The decimal with a non-repeating initial part $a$ that lasts $n$ digits and repeats the digit $d$ starting at place $n+1$ has a value $$\frac{a}{10^n} + \frac{d}{9 \times 10^n} = \frac{9a + d}{9 \times 10^n}$$ (for example, $0.27444\ldots = \frac{27}{100} + \frac{4}{900}$). The fractions that can be written in such a form are those whose lowest-terms denominators divide $9 \times 10^n$, and the highest power of $3$ that divides $9 \times 10^n$ is $9$.

Answer 2

The period of the decimal representation of fractions of the form $\ \frac{n}{3^b}\ $ with $\ n\ $ not divisible by $3$ is the order of $\ 10\ $ modulo $\ 3^b\ $—i.e. the smallest positive integer $\ p\ $ such that $\ 3^b\mid 10^p-1\ $. For $\ b\ge 2\ $, $\ 10^{3^{b-2}}=1+m_b3^b\ $ where $\ m_b\equiv 1\ (\hspace{-0.6em}\mod3)\ $, from which it follows that the order of $10$ modulo $\ 3^b\ $, and hence the period of the decimal representation of $\ \frac{n}{3^b}\ $, is $\ 3^{b-2}\ $.

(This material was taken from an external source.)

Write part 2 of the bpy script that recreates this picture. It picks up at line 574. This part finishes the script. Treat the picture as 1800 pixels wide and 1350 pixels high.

The above assertion can be proved by induction. It's clearly true for $\ b=2\ $, so let $\ b\ge2\ $ be any integer for which the order of $10$ modulo $\ 3^b\ $ is $\ 3^{b-2}\ $ and $\ m_b=\frac{10^{3^{b-2}}-1}{3^b}\equiv 1\ (\hspace{-0.6em}\mod3)\ $. Then $\ 10^{3^{b-2}}=1 + 3^b m_b\ $, so \begin{align} 10^{3^{b-1}}&=\left(1 + 3^b m_b\right)^3\\ &=1+3^{b+1}m_b+3^{2b+1}m_b^2+3^{3b}m_b^3\\ &=1+3^{b+1}\left(m_b+3^bm_b^2+3^{2b-1}m_b^3\right)\\ &\equiv\ 1\ \left(\hspace{-0.7em}\mod3^{b+1}\right)\ ,\text{ but}\\ 10^{3^{b-2}}&\not\equiv 1\ \left(\hspace{-0.7em}\mod3^{b+1}\right)\ . \end{align} Therefore, the order of $10$ modulo $\ 3^{b+1}\ $ is $\ 3^{b-1}\ $, and \begin{align} \frac{10^{3^{b-1}}-1}{3^{b+1}}&=m_b+3^bm_b^2+3^{2b-1}m_b^3\\ &\equiv 1\ (\hspace{-0.9em}\mod3)\ , \end{align} which completes the induction.